Over 64 million Americans have already voted in the elections

trump_biden Us President Donald Trump | AFP, Former vice president Joe Biden | AFP

With just a week left for the 2020 US Presidential election, more than 64 million Americans have cast their ballots, with large voter turnout seen in the key battleground states that will ultimately decide who between President Donald Trump and his Democratic challenger Joe Biden wins the Electoral College and the US Presidency, according to a media report on Tuesday.

Voters are also turning out in large numbers in states that are more likely to favour Biden, such as California, New Jersey and Virginia.
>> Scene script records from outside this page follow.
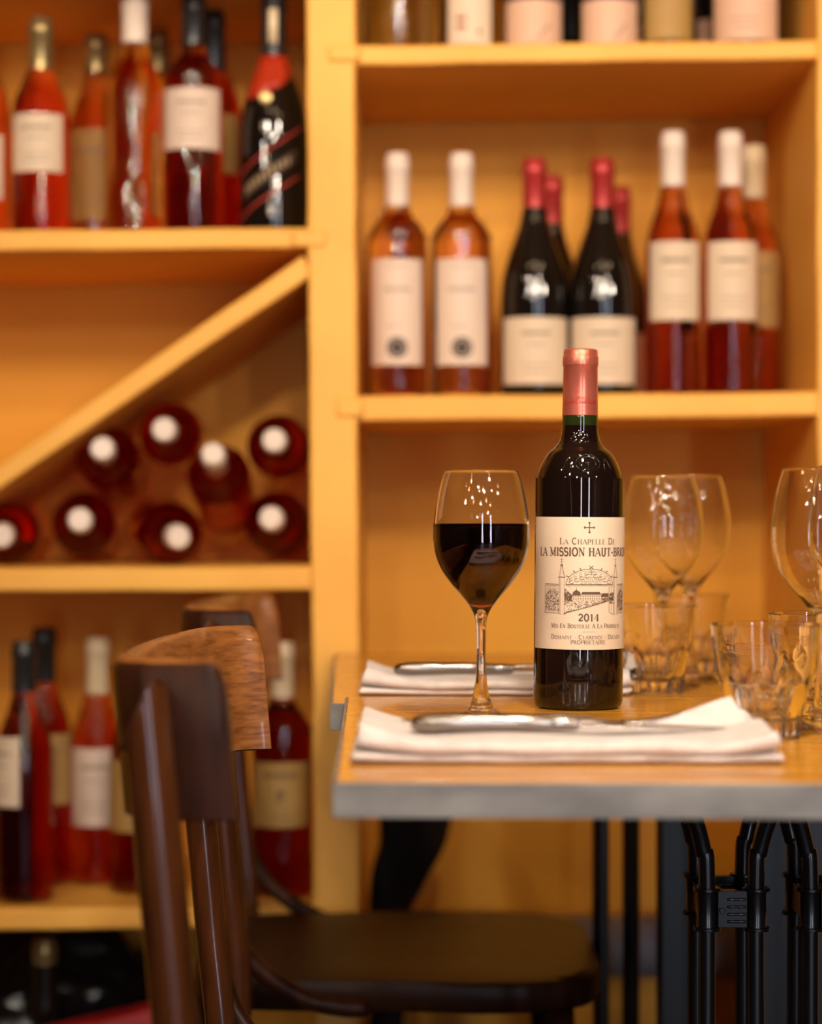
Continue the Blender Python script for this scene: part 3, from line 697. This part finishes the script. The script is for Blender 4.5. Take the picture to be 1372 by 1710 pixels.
# ------------------------------------------------------------------ lettering
def arc(cx, cy, rx, ry, a0, a1, n=10):
    return [(cx+rx*math.cos(math.radians(a0+(a1-a0)*k/n)), cy+ry*math.sin(math.radians(a0+(a1-a0)*k/n))) for k in range(n+1)]
G = {   # glyph: (width, [(thick?, polyline)], serif points)
 'A': (.86, [(0, [(.08, 0), (.42, 1)]), (1, [(.42, 1), (.76, 0)]), (0, [(.19, .34), (.64, .34)])], [(.08, 0), (.76, 0)]),
 'B': (.74, [(1, [(.18, 0), (.18, 1)]), (0, [(.18, 1), (.40, 1)]), (1, arc(.40, .76, .20, .24, 90, -90)), (0, [(.18, .52), (.40, .52)]), (1, arc(.40, .26, .25, .26, 90, -90)), (0, [(.18, 0), (.40, 0)])], [(.1, 0), (.1, 1)]),
 'C': (.78, [(1, arc(.42, .5, .32, .5, 60, 300, 16)), (0, [(.58, .93), (.66, .72)]), (0, [(.58, .07), (.68, .26)])], []),
 'D': (.84, [(1, [(.18, 0), (.18, 1)]), (0, [(.18, 1), (.38, 1)]), (1, arc(.38, .5, .36, .5, 90, -90, 14)), (0, [(.18, 0), (.38, 0)])], [(.1, 0), (.1, 1)]),
 'E': (.70, [(1, [(.18, 0), (.18, 1)]), (0, [(.08, 1), (.60, 1), (.62, .8)]), (0, [(.18, .52), (.46, .52)]), (0, [(.08, 0), (.62, 0), (.65, .22)]), (0, [(.46, .62), (.46, .42)])], []),
 'H': (.90, [(1, [(.20, 0), (.20, 1)]), (1, [(.70, 0), (.70, 1)]), (0, [(.2, .52), (.7, .52)])], [(.2, 0), (.2, 1), (.7, 0), (.7, 1)]),
 'I': (.42, [(1, [(.21, 0), (.21, 1)])], [(.21, 0), (.21, 1)]),
 'L': (.68, [(1, [(.20, 0), (.20, 1)]), (0, [(.08, 0), (.60, 0), (.63, .28)])], [(.2, 1)]),
 'M': (1.04, [(0, [(.18, 0), (.18, 1)]), (1, [(.18, 1), (.52, .05)]), (0, [(.52, .05), (.84, 1)]), (1, [(.84, 1), (.84, 0)])], [(.18, 0), (.84, 0), (.14, 1), (.88, 1)]),
 'N': (.92, [(0, [(.18, 0), (.18, 1)]), (1, [(.18, 1), (.74, 0)]), (0, [(.74, 0), (.74, 1)])], [(.18, 0), (.74, 1), (.14, 1)]),
 'O': (.88, [(1, arc(.44, .5, .34, .5, 0, 360, 22))], []),
 'P': (.72, [(1, [(.18, 0), (.18, 1)]), (0, [(.18, 1), (.42, 1)]), (1, arc(.42, .74, .22, .26, 90, -90)), (0, [(.18, .48), (.42, .48)])], [(.18, 0), (.1, 1)]),
 'R': (.82, [(1, [(.18, 0), (.18, 1)]), (0, [(.18, 1), (.42, 1)]), (1, arc(.42, .76, .20, .24, 90, -90)), (0, [(.18, .52), (.42, .52)]), (1, [(.42, .52), (.70, 0)])], [(.18, 0), (.1, 1), (.72, 0)]),
 'S': (.66, [(1, arc(.33, .74, .22, .26, 40, 250, 12)+arc(.33, .27, .24, .27, 75, -140, 12)), (0, [(.52, .95), (.54, .72)]), (0, [(.11, .02), (.10, .28)])], []),
 'T': (.78, [(1, [(.39, 0), (.39, 1)]), (0, [(.06, .78), (.08, 1), (.70, 1), (.72, .78)])], [(.39, 0)]),
 'U': (.86, [(1, [(.2, 1), (.2, .3)]+arc(.43, .3, .23, .3, 180, 360, 10)+[(.66, 1)])], [(.2, 1), (.66, 1)]),
 '0': (.72, [(1, arc(.36, .5, .25, .5, 0, 360, 20))], []),
 '1': (.56, [(1, [(.30, 0), (.30, 1)]), (0, [(.30, 1), (.14, .84)])], [(.30, 0)]),
 '2': (.72, [(1, arc(.36, .72, .22, .28, 165, -30, 10)+[(.12, .06)]), (1, [(.12, .05), (.60, .05)]), (0, [(.60, .05), (.62, .24)])], []),
 '4': (.74, [(1, [(.50, 0), (.50, 1)]), (0, [(.50, 1), (.08, .28), (.68, .28)])], [(.50, 0)]),
 '-': (.46, [(1, [(.08, .42), (.38, .42)])], []),
 '.': (.40, [(1, [(.16, .42), (.24, .42)])], []),
 ' ': (.42, [], []),
}
class Ink:
    """collects thin strokes wrapped around a cylinder"""
    def __init__(s, r, rot): s.bm = bmesh.new(); s.r = r; s.rot = rot; s.lay = 0
    def v(s, u, z): return s.bm.verts.new(wrap(s.r+s.lay, u, z, s.rot))
    def stroke(s, pts, wd):
        s.lay = (s.lay+.0000012) % .00006
        P = []
        for a, c in zip(pts, pts[1:]):
            n = max(1, int(abs(c[0]-a[0])/.0025))
            P += [(a[0]+(c[0]-a[0])*k/n, a[1]+(c[1]-a[1])*k/n) for k in range(n)]
        P.append(pts[-1]); L = []
        for i, p in enumerate(P):
            a = P[max(i-1, 0)]; c = P[min(i+1, len(P)-1)]; dx, dz = c[0]-a[0], c[1]-a[1]; l = math.hypot(dx, dz) or 1
            L.append((s.v(p[0]-dz/l*wd/2, p[1]+dx/l*wd/2), s.v(p[0]+dz/l*wd/2, p[1]-dx/l*wd/2)))
        for A, B in zip(L, L[1:]): s.bm.faces.new((A[0], A[1], B[1], B[0]))
    def fill(s, pts, step=.00028):     # solid area drawn as close horizontal strokes
        z = min(p[1] for p in pts); zt_ = max(p[1] for p in pts)
        while z < zt_:
            xs = []
            for (ax, az), (cx_, cz_) in zip(pts, pts[1:]+pts[:1]):
                if (az <= z < cz_) or (cz_ <= z < az): xs.append(ax+(cx_-ax)*(z-az)/(cz_-az))
            xs.sort()
            if len(xs) >= 2: s.stroke([(xs[0], z), (xs[-1], z)], step*1.1)
            z += step
    def poly(s, pts):
        s.lay = (s.lay+.0000012) % .00006; s.bm.faces.new([s.v(*p) for p in pts])
    def text(s, txt, zc, h, width, thick=.17, thin=.07, small=False, uc=0):
        sizes = []; prev = ' '
        for ch_ in txt:
            big = (not small) or prev in ' ' ; sizes.append(1.0 if big or ch_ in ' ' else .78); prev = ch_
        adv = [G[c][0]*sz for c, sz in zip(txt, sizes)]
        k = width/(sum(adv)*h); u = uc-width/2
        for c, sz, ad in zip(txt, sizes, adv):
            w_, strokes, ser = G[c]
            f = lambda p: (u+p[0]*sz*h*k, zc-h/2+p[1]*sz*h)
            for tk, pl in strokes: s.stroke([f(p) for p in pl], (thick if tk else thin)*h*sz)
            for p in ser: s.stroke([f((p[0]-.14, p[1])), f((p[0]+.14, p[1]))], thin*h*sz)
            u += ad*h*k
# ------------------------------------------------------------------ the main bottle
mb = thing('red_wine_bottle', 'full red wine bottle with copper-red capsule and ivory 2014 label on the near table', 'wine bottle', (X(964.5, 1.85), 1.85, TZ+.0004))
mb.rotation_euler = (0, math.radians(.45), 0)
bp = smooth_prof([(0, .012), (.018, .010), (.030, .001), (.0325, 0, 1), (.0357, .0016), (.0372, .006, 1), (.0372, .176), (.0368, .1845), (.0355, .1920), (.0323, .2015), (.0272, .2110), (.0213, .2165), (.0176, .2210), (.0157, .2265), (.0150, .233), (.0148, .2425), (.0140, .2445), (.0136, .262), (.0132, .296), (0, .296)], 6)
mg = mat('dark_bottle_glass', (.006, .003, .0025), .025, ior=1.55, coat=0)
nt = mg.node_tree; bs = nt.nodes['Principled BSDF']
tc = nt.nodes.new('ShaderNodeTexCoord'); sx = nt.nodes.new('ShaderNodeSeparateXYZ'); nt.links.new(tc.outputs['Object'], sx.inputs[0])
gt = nt.nodes.new('ShaderNodeMath'); gt.operation = 'GREATER_THAN'; gt.inputs[1].default_value = .2348; nt.links.new(sx.outputs[2], gt.inputs[0])
mx = nt.nodes.new('ShaderNodeMixRGB'); mx.inputs[1].default_value = (.006, .0025, .002, 1); mx.inputs[2].default_value = (.016, .022, .004, 1)
nt.links.new(gt.outputs[0], mx.inputs[0]); nt.links.new(mx.outputs[0], bs.inputs['Base Color'])
b = bmesh.new(); lathe(b, bp, 112); body = obj('body', b, mg, mb, auto=1.0)
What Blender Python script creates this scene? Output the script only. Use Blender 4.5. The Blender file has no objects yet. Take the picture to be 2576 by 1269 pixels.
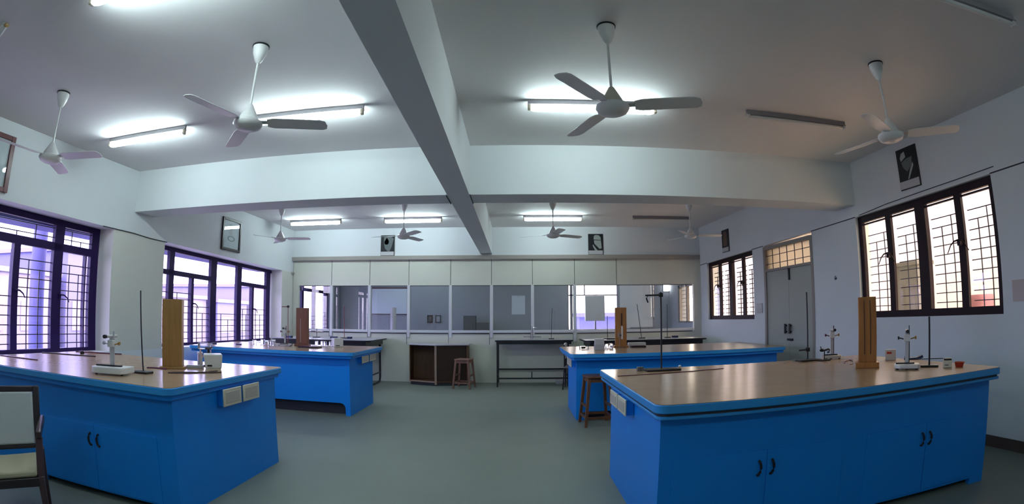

These states together account for more than a third of the votes cast so far and with early voting just getting started in states like New York these numbers are likely to climb, the New York Times reported.

Over 64 million Americans have already voted in the elections. About half of these votes are in the over dozen competitive states that will ultimately decide who wins the Electoral College, the report said.

"Possibly even more significant, early votes in these battlegrounds account for more than half of those states' total votes in 2016. Nationally, voters have already cast about 46 percent of the total vote counted in 2016," according to the United States Elections Project.

The report said that voter enthusiasm for and against Trump has also "fuelled record-level early turnout across the country".

Democrats appear much more eager about early voting as in the five battleground states that report party registration, nearly two million more registered Democrats have voted than Republicans so far, it said.

In battleground state of Pennsylvania, which Trump won by a narrow margin in 2016, more than three times as many Democrats have voted than Republicans.

Early votes in populous Texas, which leans Republican but is considered competitive this year because of its growing populations of people of colour, have already surpassed 80 per cent of the state's 2016 total turnout, the report said, adding that votes in Arizona, Florida, Georgia, Nevada and North Carolina account for more than 60 per cent of the total ballots that were cast in those states four years ago.

The report notes that early voting has been less extensive in states that are more likely to favour Trump.

These states tend to be less populous than many of the Democratic-leaning and battleground states, so it's not surprising that they make up a smaller share of total early votes. But their early votes are also smaller as a percentage of the number of people who voted four years ago.

NYT said Trump is hoping for a red wave of in-person voting on November 3 to overcome what appears to be an early voting advantage for Democrats.